Details



Externe links:

Justel
Reflex
Staatsblad pdf



Titel:

7 MAART 1990. - Besluit van de Vlaamse Executieve tot vaststelling van de voorwaarden van toekenning, van het bedrag en van de betalingsmodaliteiten van de uitkeringen en het aanvullend loon van de gehandicapten die een beroepsopleiding, omscholing en herscholing volgen [of die een bedrijfsopleiding volgen]. <BVE 1993-01-20/38, art. 11, 002; Inwerkingtreding : 31-12-1992> (NOTA : blijft enkel in werking voor de personen met een handicap, die ten laatste op 31 maart 2008 gestart zijn met het volgen van een beroepsopleiding, -omscholing, herscholing of bedrijfsopleiding; zie <BVR2008-02-15/45, art. 26; Inwerkingtreding : 01-11-2007>) (NOTA : raadpleging van vroegere versies vanaf 27-04-1990 en tekstbijwerking tot 31-03-2008)



Inhoudstafel:


Art. 1-15



Deze tekst heeft de volgende tekst(en) gewijzigd:

1965021905 



Uitvoeringsbesluit(en):

1993035419  1994036131  2007035043  2008035441 



Artikels:

Artikel 1. De uitkeringen en het aanvullend loon bedoeld bij artikel 75 van het koninklijk besluit van 5 juli 1963 betreffende de sociale reclassering van de minder-validen worden toegekend, berekend en uitgekeerd volgens de bepalingen van dit besluit.

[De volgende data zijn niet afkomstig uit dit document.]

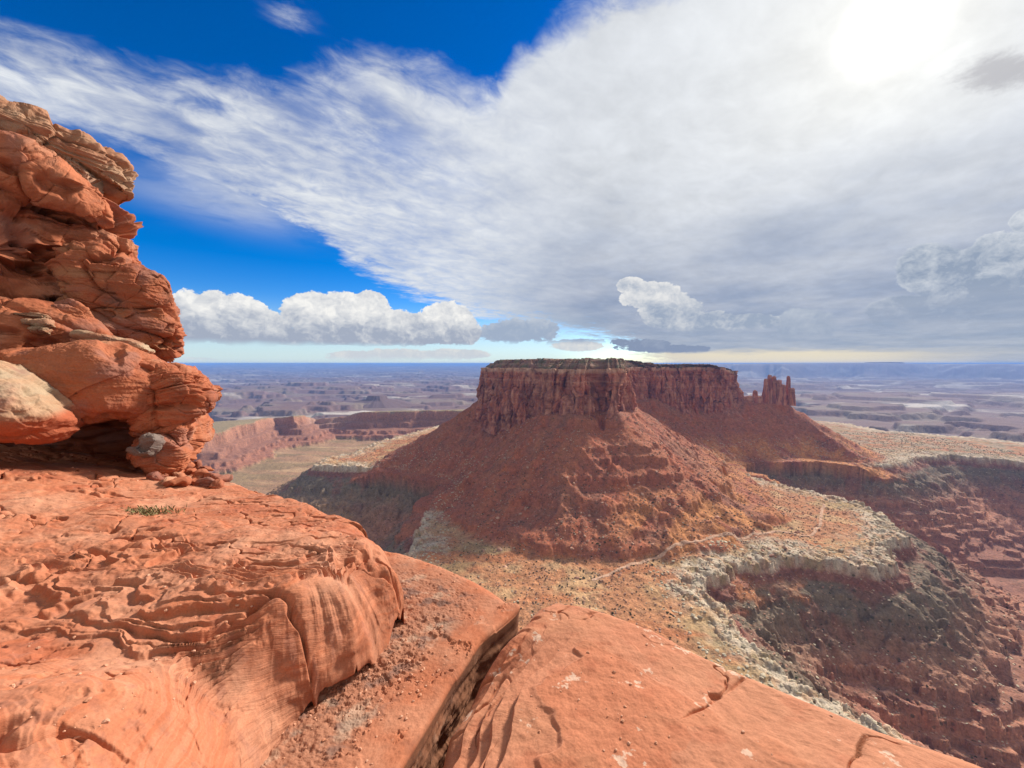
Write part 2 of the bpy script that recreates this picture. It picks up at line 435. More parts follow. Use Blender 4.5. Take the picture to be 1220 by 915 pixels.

Art.2. <BVR 2006-11-17/52, art. 11, 005; Inwerkingtreding : 01-04-2006> Personen met een handicap kunnen ten laste van de Vlaamse Dienst voor Arbeidsbemiddeling en Beroepsopleiding uitkeringen en aanvullend loon genieten als ze aan de volgende voorwaarden voldoen :
  1° ze zijn ten minste 18 jaar oud;
  2° ze volgen een beroepsopleiding in een erkend centrum voor beroepsopleiding, een bedrijfsopleiding of een met een beroepsopleiding gelijkgestelde schoolopleiding ter uitvoering van het integratie protocol dat het Vlaams Agentschap voor Personen met een Handicap voor hen heeft vastgelegd en in het kader van een gespecialiseerde trajectbegeleiding, overeenkomstig de bepalingen van het besluit van de Vlaamse Regering van 18 december 1998 betreffende de arbeidstrajectbegeleiding voor personen met een handicap.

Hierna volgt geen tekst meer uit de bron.